Now, after some reading, I have understood that  this metod goes far beyond what is proposed in the  verbal interaction (in linguistics), but they are elements which complement and support one another.  Verbal interaction has many purposes, but its main function is relaying a message to one or more recipients. It encompasses everything from simple one-syllable sounds to complex discussions and relies on both language and emotion to produce the desired effect. It can be used to inform, inquire, argue and discuss topics of all kinds. It is vital to teaching and learning, as well as forming bonds and building relationships with other people.

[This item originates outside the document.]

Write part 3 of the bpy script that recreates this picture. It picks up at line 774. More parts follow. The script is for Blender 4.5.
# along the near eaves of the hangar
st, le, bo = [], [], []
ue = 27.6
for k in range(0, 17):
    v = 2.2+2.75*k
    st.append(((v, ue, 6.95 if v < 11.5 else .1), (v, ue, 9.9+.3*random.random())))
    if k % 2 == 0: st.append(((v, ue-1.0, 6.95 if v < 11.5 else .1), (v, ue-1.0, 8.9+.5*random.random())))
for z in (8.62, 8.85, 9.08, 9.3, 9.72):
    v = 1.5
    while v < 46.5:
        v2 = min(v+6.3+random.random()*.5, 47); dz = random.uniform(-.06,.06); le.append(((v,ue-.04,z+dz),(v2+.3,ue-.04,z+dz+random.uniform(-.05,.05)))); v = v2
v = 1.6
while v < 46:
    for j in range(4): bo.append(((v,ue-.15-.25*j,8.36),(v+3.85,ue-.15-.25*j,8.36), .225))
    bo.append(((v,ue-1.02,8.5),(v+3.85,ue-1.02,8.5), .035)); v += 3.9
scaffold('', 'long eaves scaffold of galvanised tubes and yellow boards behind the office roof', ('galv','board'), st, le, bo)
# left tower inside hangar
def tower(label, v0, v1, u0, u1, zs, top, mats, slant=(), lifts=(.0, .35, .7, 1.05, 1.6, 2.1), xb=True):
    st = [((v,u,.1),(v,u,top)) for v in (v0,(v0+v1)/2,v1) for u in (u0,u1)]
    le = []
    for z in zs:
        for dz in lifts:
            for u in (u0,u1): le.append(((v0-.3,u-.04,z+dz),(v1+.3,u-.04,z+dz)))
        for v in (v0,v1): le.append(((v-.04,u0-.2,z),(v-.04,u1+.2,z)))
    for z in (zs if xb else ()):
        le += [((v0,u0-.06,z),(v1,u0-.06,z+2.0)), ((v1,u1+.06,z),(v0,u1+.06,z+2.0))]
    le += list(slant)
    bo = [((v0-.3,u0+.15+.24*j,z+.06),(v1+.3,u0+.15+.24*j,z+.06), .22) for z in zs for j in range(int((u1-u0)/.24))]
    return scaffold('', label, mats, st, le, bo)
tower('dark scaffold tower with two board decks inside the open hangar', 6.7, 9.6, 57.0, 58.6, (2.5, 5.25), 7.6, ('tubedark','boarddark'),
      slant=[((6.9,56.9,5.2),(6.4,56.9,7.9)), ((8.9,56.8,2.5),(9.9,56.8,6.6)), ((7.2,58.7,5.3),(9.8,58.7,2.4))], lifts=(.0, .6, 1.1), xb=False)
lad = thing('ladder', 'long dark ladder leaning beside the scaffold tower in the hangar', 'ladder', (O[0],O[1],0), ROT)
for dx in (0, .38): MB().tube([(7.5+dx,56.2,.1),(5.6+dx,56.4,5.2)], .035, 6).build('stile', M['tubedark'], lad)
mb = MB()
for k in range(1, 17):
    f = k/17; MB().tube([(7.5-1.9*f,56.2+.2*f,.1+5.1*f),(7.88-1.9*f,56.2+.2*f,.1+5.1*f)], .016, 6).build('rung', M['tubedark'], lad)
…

Dialogical method it is cooperative activity of reflection, transformation and sharing of idea. Turn into new ideas through collective reflections in the conversation. On the other hand, a methodology that enables people “thinking and learning together”.  it is not an instrument that allows people to defend and maintain their positions, as takes place in the discussion and argumentation. The dynamics of the dialogue is focused on connections, collective reflection, mutual education and sharing pont of view. We can not forget that educational practice can be derived from our observations and reflection of real life.

In class, we have discussed that dialogue is “learning to listen” too. The person needs to be heard without being interrupted, either to agree or to disagree with what he says. Besides that, the silence – individual or collective – also is part of the dialogue. It is important to understand what the speech, silence or body language means in human communication.

According Gorden (1980), there are four basic modes of non-verbal communication:
Proxemics (Proxemic communication is communicating with others by virtue of the relative positioning of your bodies- You can use physical space to communicate many different nonverbal messages, including signals of intimacy and affection, aggression or dominance.), Chronemics (the use of stimulation of speech and the silence duration in conversation), Paralinguistic (all variations of volume, tone and voice quality that accompany the speech – When we speak, other people “read” our voices in addition to listening to our words- Think about how someone’s tone of voice, for example, can indicate sarcasm, anger, affection, or confidence.) and  Kinesics ( This type of nonverbal communication includes your posture, bearing, stance, and subtle movements – Facial expressions – Eye contact ).

The ability to understand and use nonverbal communication, or body language, is a powerful tool that can help you connect with others, express what you really mean, and build better relationships.

Reference:

GORDEN, R. L. Interviewing strategy, techniques, and tactics.Homewood, IL: Dorsey. 1980.